3Настроения в обществе накануне реформ
Кончина Николая I и неудачный исход Крымской войны заметно возбудили политически активную часть общества. «Стали бранить прошедшее и настоящее, требовать лучшего будущего. Начались либеральные речи, но было бы странно, если б первым же главным содержанием этих речей не стало освобождение крестьян. О каком другом освобождении можно было подумать, не вспомнивши, что в России огромное количество людей есть собственность других людей (причем рабы одинакового происхождения с господами, а иногда и высшего: крестьяне – славянского происхождения, а господа – татарского, черемисского, мордовского, не говоря уже о немцах). Какую либеральную речь можно было повести, не вспомнивши об этом пятне, о позоре, лежавшем на России, исключавшем ее из общества европейских, цивилизованных народов? Таким образом, при первом либеральном движении, при первом веянии либерального духа, крестьянский вопрос становился на очередь. Волею-неволею надобно было за него приниматься.

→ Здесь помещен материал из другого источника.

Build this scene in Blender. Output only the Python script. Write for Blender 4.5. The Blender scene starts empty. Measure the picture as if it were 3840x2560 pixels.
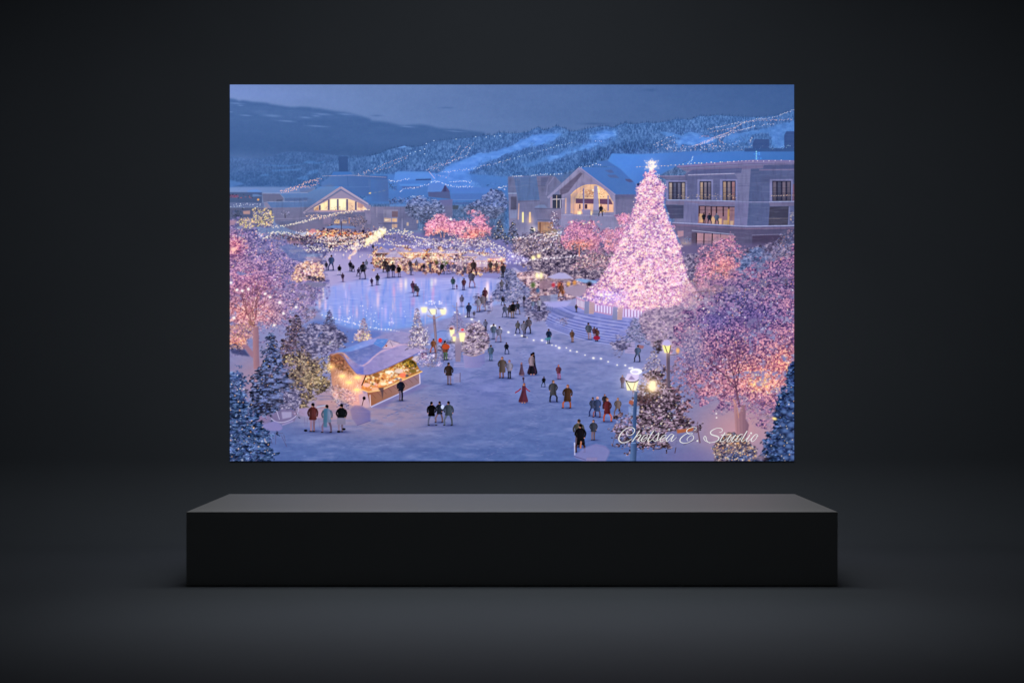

Кроме указанного нравственного давления указывалась опасность для правительства: крестьяне не будут долго сносить своего положения, станут сами отыскивать свободу, и тогда дело может кончиться страшною революциею»[253].
В то же время большинство помещиков не разделяли идею отмены крепостного права[254]. Дело в том, что крепостничество отнюдь не исчерпало свой экономический потенциал, производительность труда крепостных была, по крайней мере, не ниже аналогичного показателя менее закрепощенных казенных крестьян[255], при этом вкладываться в развитие производства особо не требовалось: жили же и будем продолжать жить.
Иначе говоря, рыночные производственные отношения в аграрном секторе империи, которые и должны были вытеснить крепостничество и самодержавие, еще только зарождались. Марксистская мифологема о том, что революционные изменения, а отмена крепостного права носила именно такой характер, всегда «являются следствием несоответствия производительных сил и производственных отношений», в этом случае несостоятельна.
Другое дело – правовая и социальная стороны крепостничества. Крепостной был вещью, товаром, предметом сделок, гражданские права у этой части населения практически отсутствовали. Более того, помещик, который, по мнению государя, должен был защищать крепостных, зачастую сам был главным нарушителем прав подопечных, в том числе прибегая к физическому и нравственному насилию.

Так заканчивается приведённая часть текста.